Ich halte den Krieg für zentral im Kampf zwischen Autoritarismus und Demokratie. Trumps Verhalten gegenüber Selenski war beschämend, aber auch Bidens Unterstützung war zu zögerlich. Er hat der Ukraine gerade genug Hilfe gewährt, um eine Niederlage zu verhindern – aber nicht genug, um Russland wirklich zurückzudrängen. Möglicherweise ist es inzwischen zu spät, das noch zu ändern. Europa muss die fehlende amerikanische Unterstützung ausgleichen und langfristig mehr in eigene Verteidigungsfähigkeiten investieren.

In Ihrem Buch «Der Liberalismus und seine Feinde» verteidigen Sie den Liberalismus als bestmögliche Gesellschaftsform. Weshalb?
Liberale Gesellschaften zählen zu den wohlhabendsten und lebenswertesten der Geschichte, da sie Marktwirtschaft mit Demokratie und Rechtsstaatlichkeit verbinden. Dafür braucht es einen Staat, der den Markt reguliert und soziale Ungleichheit begrenzt.
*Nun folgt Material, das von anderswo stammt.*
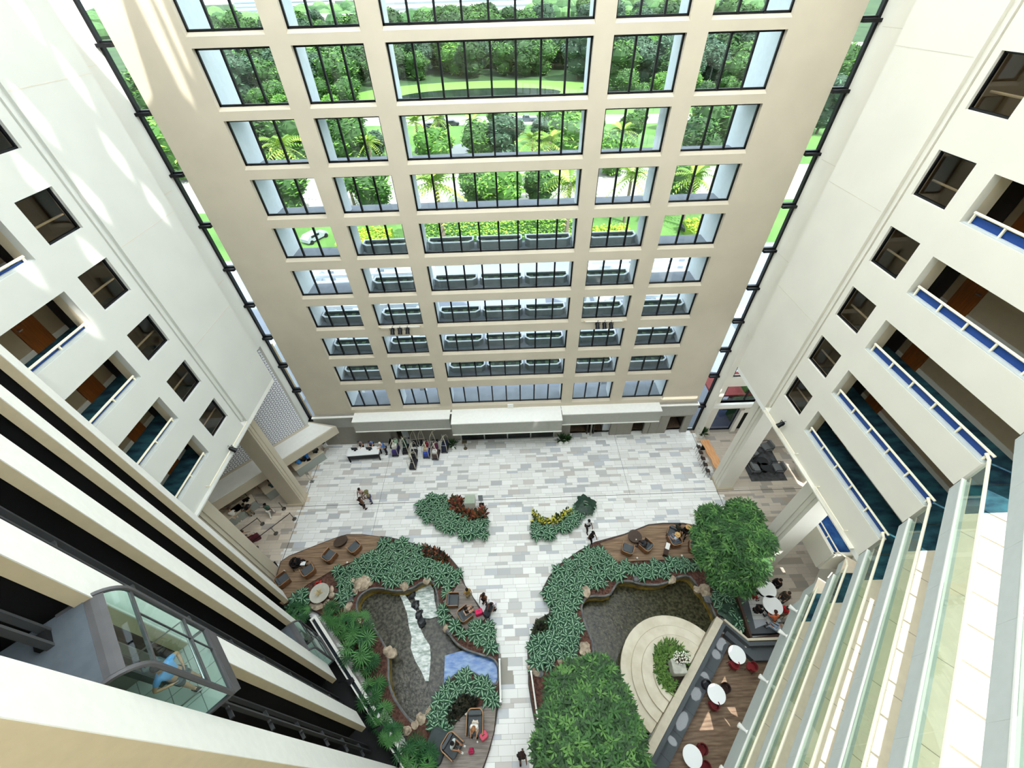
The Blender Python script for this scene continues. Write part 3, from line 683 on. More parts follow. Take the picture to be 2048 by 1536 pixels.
# ------------------------------------------------------------------ people
def skel(pose):
    sit = pose.startswith('sit'); walk = pose == 'walk'
    pz = .56 if sit else .95
    if pose == 'sitlow': pz = .56
    J = {}; E = []
    lean = {'lean': .28, 'sitlean': .32, 'walk': .05}.get(pose, .02)
    def sp(h): return Vector((0, lean*h, pz+h))
    J['pelvis'] = (sp(0), .135); J['waist'] = (sp(.16), .125); J['chest'] = (sp(.36), .145); J['nb'] = (sp(.50), .075); J['neck'] = (sp(.57)+Vector((0, .015, 0)), .055)
    hd = Vector((0, .03+(.06 if lean > .2 else 0), 0))
    J['jaw'] = (sp(.62)+hd, .075); J['head'] = (sp(.70)+hd, .098); J['crown'] = (sp(.77)+hd-Vector((0, .01, 0)), .07)
    J['nose'] = (sp(.675)+hd+Vector((0, .108, 0)), .014)
    E += [('pelvis', 'waist'), ('waist', 'chest'), ('chest', 'nb'), ('nb', 'neck'), ('neck', 'jaw'), ('jaw', 'head'), ('head', 'crown'), ('head', 'nose')]
    for s, n in ((-1, 'l'), (1, 'r')):
        J['ear'+n] = (sp(.69)+hd+Vector((s*.1, 0, 0)), .016); E.append(('head', 'ear'+n))
        sh = sp(.455)+Vector((s*.17, 0, 0)); J['sh'+n] = (sh, .062); E.append(('chest', 'sh'+n))
        if pose in ('lean', 'sitlean', 'hold', 'sithold'): el, wr, fd = sh+Vector((s*.06, .10, -.25)), sh+Vector((-s*.01, .33, -.25)), Vector((-s*.15, .9, -.2))
        elif pose == 'walk':
            el = sh+Vector((s*.05, -.08*s, -.27)); wr = el+Vector((s*.01, .12-.1*s, -.22)); fd = Vector((0, .3, -1))
        elif pose == 'hip' : el, wr, fd = sh+Vector((s*.2, -.08, -.2)), sh+Vector((s*.06, .02, -.38)), Vector((-s*.6, .5, -.5))
        elif pose == 'raise' and s > 0: el, wr, fd = sh+Vector((.14, .1, .02)), sh+Vector((.06, .14, .25)), Vector((-.4, .2, .9))
        elif sit: el, wr, fd = sh+Vector((s*.05, .05, -.27)), sh+Vector((s*.0, .27, -.33)), Vector((-s*.2, 1, -.2))
        else: el, wr, fd = sh+Vector((s*.06, -.02, -.28)), sh+Vector((s*.075, .06, -.52)), Vector((-s*.1, .25, -1))
        fd = fd.normalized()
        J['el'+n] = (el, .044); J['wr'+n] = (wr, .03); E += [('sh'+n, 'el'+n), ('el'+n, 'wr'+n)]
        pl = wr+fd*.075; J['palm'+n] = (pl, .034); E.append(('wr'+n, 'palm'+n))
        side = fd.cross(Vector((s, 0, 0))); side = side.normalized() if side.length > .2 else Vector((0, 1, 0))
        for q, (o, L) in enumerate(((.027, .075), (.009, .085), (-.009, .08), (-.027, .06))):
            k = 'f%d%s' % (q, n); J[k] = (pl+fd*.035+side*o*1.15, .0095); J[k+'t'] = (pl+fd*(.035+L)+side*o*1.5+Vector((-s*.02, 0, 0)), .008); E += [('palm'+n, k), (k, k+'t')]
        J['th'+n] = (wr+fd*.06+side*.06, .0105); E.append(('wr'+n, 'th'+n))
        hp = sp(-.06)+Vector((s*.09, 0, 0)); J['hip'+n] = (hp, .095); E.append(('pelvis', 'hip'+n))
        if sit: kn, an = hp+Vector((s*.05, .42, .0)), hp+Vector((s*.05, .44, -.41))
        elif walk: kn, an = hp+Vector((0, .14*s+.06, -.40)), hp+Vector((0, .26*s-.03, -.79))
        else: kn, an = hp+Vector((s*.01, .02, -.41)), hp+Vector((s*.02, -.01, -.80))
        J['kn'+n] = (kn, .06); J['an'+n] = (an, .04); J['toe'+n] = (an+Vector((s*.015, .16, -.045)), .036)
        E += [('hip'+n, 'kn'+n), ('kn'+n, 'an'+n), ('an'+n, 'toe'+n)]
    return J, E
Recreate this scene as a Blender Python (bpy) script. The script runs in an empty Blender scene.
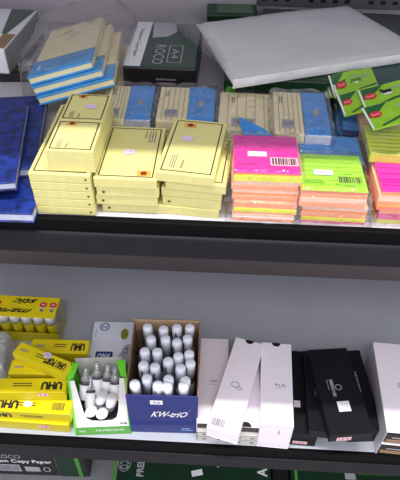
import bpy, bmesh, math, random
from mathutils import Vector, Matrix
random.seed(7)
C = bpy.context.scene.collection
SC = bpy.context.scene
# ------------------------------------------------------------------ camera
F_PX, PITCH, ROLL, YAW = 540.0, 44.0, 1.0, 2.1
CAM = Vector((0.018, -0.46, 0.413))
_t, _r, _p = map(math.radians, (PITCH, ROLL, YAW))
FW = Vector((-math.sin(_p)*math.cos(_t), math.cos(_p)*math.cos(_t), -math.sin(_t)))
R0 = Vector((math.cos(_p), math.sin(_p), 0)); U0 = R0.cross(FW)
RT = R0*math.cos(_r) + U0*math.sin(_r); UP = U0*math.cos(_r) - R0*math.sin(_r)
cd = bpy.data.cameras.new('camera'); cam = bpy.data.objects.new('camera', cd); C.objects.link(cam)
cd.sensor_fit = 'VERTICAL'; cd.sensor_height = 36.0; cd.lens = 36.0*F_PX/480.0
cd.clip_start = 0.02; cd.clip_end = 50
m = Matrix((RT, UP, -FW)).transposed().to_4x4(); m.translation = CAM; cam.matrix_world = m
SC.camera = cam
# ------------------------------------------------------------------ light
w = bpy.data.worlds.new('room_light'); SC.world = w; w.use_nodes = True
w.node_tree.nodes['Background'].inputs[0].default_value = (0.93, 0.92, 1.0, 1)
w.node_tree.nodes['Background'].inputs[1].default_value = 1.2
def area(name, loc, aim, sx, sy, watts, col):
    l = bpy.data.lights.new(name, 'AREA'); l.shape = 'RECTANGLE'; l.size = sx; l.size_y = sy
    l.energy = watts; l.color = col
    o = bpy.data.objects.new(name, l); C.objects.link(o); o.location = loc
    o.rotation_euler = (Vector(aim)-Vector(loc)).to_track_quat('-Z', 'Y').to_euler()
    return o
area('ceiling_tube_light', (0.0, -0.275, 2.1), (0.0, -0.1, 0), 1.3, 0.06, 54, (1, 0.97, 0.94))
area('aisle_fill_light', (0.2, -1.5, 1.9), (0, 0, -0.2), 1.3, 0.3, 14, (1, 0.97, 0.95))  # added fill light that brightens the front faces, no tube seen there
SC.view_settings.view_transform = 'Standard'; SC.view_settings.look = 'None'
SC.view_settings.gamma = 1; SC.view_settings.use_curve_mapping = False
SC.view_settings.exposure = 0.0

# ------------------------------------------------------------------ measuring helpers (pixel of the photo -> point on a plane)
def ray(px, py): return FW + RT*((px-200)/F_PX) - UP*((py-240)/F_PX)
def PZ(p, z):
    d = ray(*p); return CAM + d*((z-CAM.z)/d.z)
def PY(p, y):
    d = ray(*p); return CAM + d*((y-CAM.y)/d.y)
def fr(pl, pr, z):                       # left and right pixel of an edge at height z -> origin, heading, width
    a, b = PZ(pl, z), PZ(pr, z); d = b-a
    return a, math.atan2(d.y, d.x), d.length
def loc2(p, z, o, a):                    # pixel at height z in the frame (o, a)
    q = PZ(p, z)-o; return (q.x*math.cos(a)+q.y*math.sin(a), -q.x*math.sin(a)+q.y*math.cos(a))

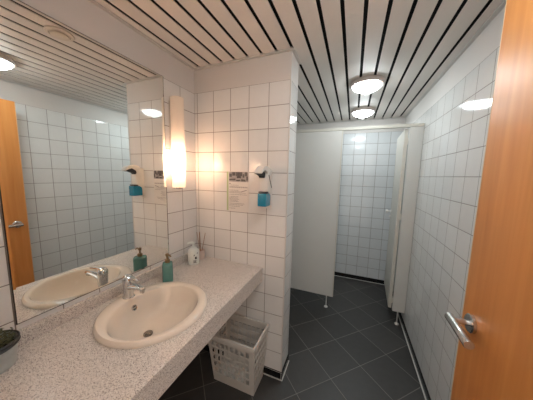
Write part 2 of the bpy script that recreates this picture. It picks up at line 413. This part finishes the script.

Dieses Erfolgsmodell steht heute jedoch massiv unter Druck.

2025 haben liberale Demokratien nicht gerade Hochkonjunktur.
Es ist frustrierend, denn im Vergleich zu den Alternativen sind liberale Demokratien immer noch erfolgreich. Länder wie Ungarn zeigen, dass autoritäre Systeme nicht besser funktionieren. Aber viele junge Menschen nehmen Freiheit und Wohlstand als selbstverständlich hin, was gefährlich ist.

Gibt es denn Hoffnung auf einen Wandel?
Ja, es gibt Hoffnung. In Polen etwa wurde die rechtspopulistische Regierung nach acht Jahren abgewählt. Der Kampf ist noch lange nicht vorbei, aber wenn Menschen zusammenarbeiten, können sie populistische Bewegungen zurückdrängen – auch in den USA.

Sie haben einmal geschrieben, dass die liberale Demokratie nur dann ein Comeback haben wird, wenn die Menschen bereit sind, für sie zu kämpfen. Stehen wir an diesem Wendepunkt?
Das wird sich zeigen. Klar ist: Die Ukrainer befinden sich derzeit in einem existenziellen Kampf um ihr Leben und ihre Freiheit. Für den Rest von uns sieht das anders aus. Wir müssen nicht mit Waffen kämpfen. Aber wir haben die Pflicht, uns politisch einzubringen: zu argumentieren, Missstände aufzuzeigen, die Positionen der Gegner zu hinterfragen. Wenn wir das nicht tun, droht der Verlust der Demokratie.